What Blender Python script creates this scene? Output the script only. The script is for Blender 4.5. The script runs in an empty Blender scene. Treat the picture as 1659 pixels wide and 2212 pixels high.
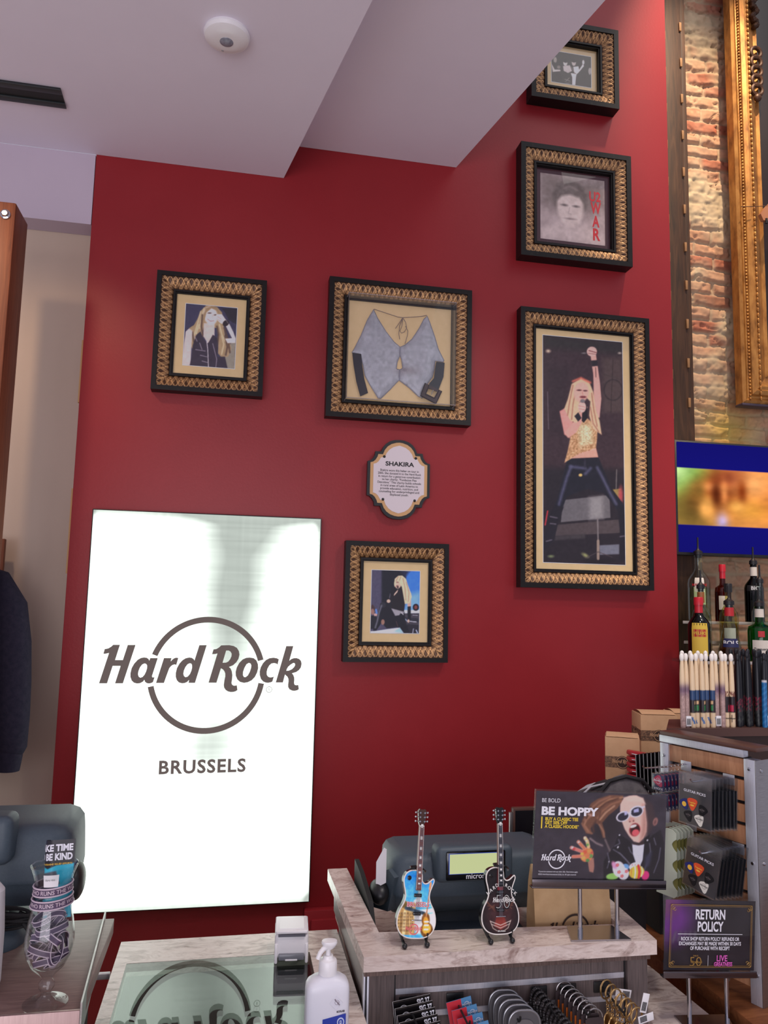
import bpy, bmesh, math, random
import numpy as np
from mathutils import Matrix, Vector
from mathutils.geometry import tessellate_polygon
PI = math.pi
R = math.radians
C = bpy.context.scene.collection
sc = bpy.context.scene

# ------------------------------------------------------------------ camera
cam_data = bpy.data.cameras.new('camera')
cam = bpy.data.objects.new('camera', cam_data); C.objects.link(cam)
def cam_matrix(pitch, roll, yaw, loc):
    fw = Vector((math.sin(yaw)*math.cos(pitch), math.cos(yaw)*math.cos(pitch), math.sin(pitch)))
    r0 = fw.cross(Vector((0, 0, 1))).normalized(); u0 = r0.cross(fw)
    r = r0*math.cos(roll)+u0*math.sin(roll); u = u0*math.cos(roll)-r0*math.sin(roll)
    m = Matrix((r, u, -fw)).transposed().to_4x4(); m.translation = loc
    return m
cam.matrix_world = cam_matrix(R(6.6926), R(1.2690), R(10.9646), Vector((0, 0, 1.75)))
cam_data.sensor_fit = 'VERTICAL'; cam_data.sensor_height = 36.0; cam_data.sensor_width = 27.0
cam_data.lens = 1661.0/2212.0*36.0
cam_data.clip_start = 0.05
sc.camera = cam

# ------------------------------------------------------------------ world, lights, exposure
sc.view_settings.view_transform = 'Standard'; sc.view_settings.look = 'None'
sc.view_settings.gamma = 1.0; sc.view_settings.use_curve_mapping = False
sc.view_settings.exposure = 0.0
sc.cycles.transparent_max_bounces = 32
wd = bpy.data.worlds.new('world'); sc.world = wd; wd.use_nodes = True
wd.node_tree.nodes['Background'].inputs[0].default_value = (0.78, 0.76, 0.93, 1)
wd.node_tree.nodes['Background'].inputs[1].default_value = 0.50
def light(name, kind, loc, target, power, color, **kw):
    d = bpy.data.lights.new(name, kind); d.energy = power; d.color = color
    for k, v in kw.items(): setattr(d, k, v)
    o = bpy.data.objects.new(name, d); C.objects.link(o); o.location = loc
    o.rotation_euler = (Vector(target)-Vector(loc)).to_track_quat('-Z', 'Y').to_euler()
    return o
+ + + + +
> _Short problem_:
Could the lines from the top of the material through the line with "sc.camera = cam" be repeated exactly, pictures left out?

> _Final result_:
What Blender Python script creates this scene? Output the script only. The script is for Blender 4.5. The script runs in an empty Blender scene. Treat the picture as 1659 pixels wide and 2212 pixels high.
import bpy, bmesh, math, random
import numpy as np
from mathutils import Matrix, Vector
from mathutils.geometry import tessellate_polygon
PI = math.pi
R = math.radians
C = bpy.context.scene.collection
sc = bpy.context.scene

# ------------------------------------------------------------------ camera
cam_data = bpy.data.cameras.new('camera')
cam = bpy.data.objects.new('camera', cam_data); C.objects.link(cam)
def cam_matrix(pitch, roll, yaw, loc):
    fw = Vector((math.sin(yaw)*math.cos(pitch), math.cos(yaw)*math.cos(pitch), math.sin(pitch)))
    r0 = fw.cross(Vector((0, 0, 1))).normalized(); u0 = r0.cross(fw)
    r = r0*math.cos(roll)+u0*math.sin(roll); u = u0*math.cos(roll)-r0*math.sin(roll)
    m = Matrix((r, u, -fw)).transposed().to_4x4(); m.translation = loc
    return m
cam.matrix_world = cam_matrix(R(6.6926), R(1.2690), R(10.9646), Vector((0, 0, 1.75)))
cam_data.sensor_fit = 'VERTICAL'; cam_data.sensor_height = 36.0; cam_data.sensor_width = 27.0
cam_data.lens = 1661.0/2212.0*36.0
cam_data.clip_start = 0.05
sc.camera = cam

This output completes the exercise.